__RECORDED INFORMATION__
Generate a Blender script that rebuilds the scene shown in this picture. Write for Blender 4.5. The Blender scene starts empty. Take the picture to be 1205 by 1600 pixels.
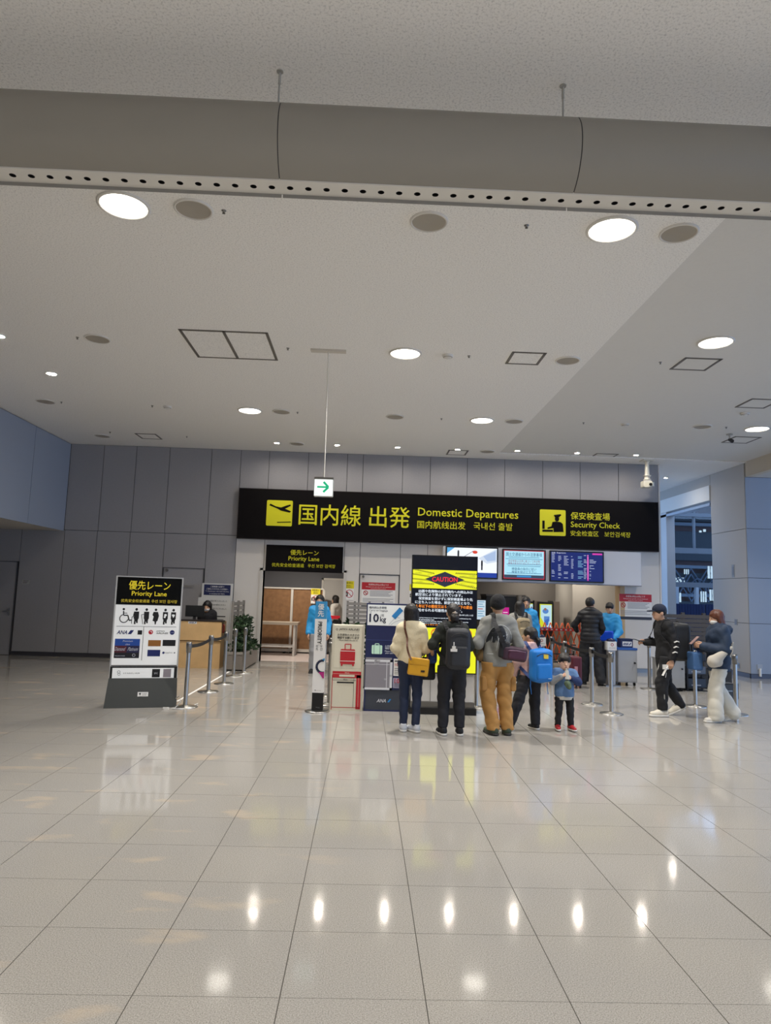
import bpy, bmesh, math, random
import numpy as np
from mathutils import Vector, Matrix
from mathutils.bvhtree import BVHTree
random.seed(7)
PI = math.pi
SC = bpy.context.scene
COL = SC.collection

# ---------------------------------------------------------------- camera
EYE = 1.655
FOC, PITCH, YAW, ROLL = 1076.3, 0.118675, 0.027111, 0.030642
cp, sp, cy_, sy_, cr, sr = math.cos(PITCH), math.sin(PITCH), math.cos(YAW), math.sin(YAW), math.cos(ROLL), math.sin(ROLL)
FW = Vector((sy_*cp, cy_*cp, sp))
R0 = Vector((cy_, -sy_, 0)); U0 = R0.cross(FW)
RT = R0*cr + U0*sr; UP = U0*cr - R0*sr
cam = bpy.data.cameras.new('camera'); cam.sensor_fit = 'VERTICAL'; cam.sensor_height = 36
cam.lens = FOC/1600*36; cam.clip_start = .05; cam.clip_end = 200
camo = bpy.data.objects.new('camera', cam); COL.objects.link(camo)
M = Matrix((RT, UP, -FW)).transposed().to_4x4(); M.translation = (0, 0, EYE)
camo.matrix_world = M
SC.camera = camo

# ---------------------------------------------------------------- sky and exposure
world = bpy.data.worlds.new('dusk'); SC.world = world; world.use_nodes = True
bg = world.node_tree.nodes['Background']
bg.inputs[0].default_value = (.36, .58, 1.0, 1); bg.inputs[1].default_value = 1.7
SC.view_settings.view_transform = 'Standard'; SC.view_settings.look = 'None'
SC.view_settings.gamma = 1; SC.view_settings.use_curve_mapping = False
SC.view_settings.exposure = 0.47
LAMP, SPOT, BEAM = 8, 330, 55       # glow of the large diffusers, of the small spots; watts of a large lamp's beam

# ---------------------------------------------------------------- helpers
def ray(x, y):
    return RT*((x-602.5)/FOC) + UP*((800-y)/FOC) + FW
def at(x, y, Y):            # where a sight line meets the plane at depth Y
    d = ray(x, y); s = Y/d.y
    return Vector((d.x*s, Y, EYE+d.z*s))
def onz(x, y, z=0.0):       # where it meets the floor (or another level)
    d = ray(x, y); s = (z-EYE)/d.z
    return Vector((d.x*s, d.y*s, z))
def seen(P):
    d = Vector(P)-Vector((0, 0, EYE)); z = d.dot(FW)
    if z < .3: return None
    return 602.5+FOC*d.dot(RT)/z, 800-FOC*d.dot(UP)/z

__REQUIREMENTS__
Look above for every line with the word "scene" and copy it.

__RESPONSE FOR THIS EXERCISE__
Generate a Blender script that rebuilds the scene shown in this picture. Write for Blender 4.5. The Blender scene starts empty. Take the picture to be 1205 by 1600 pixels.
SC = bpy.context.scene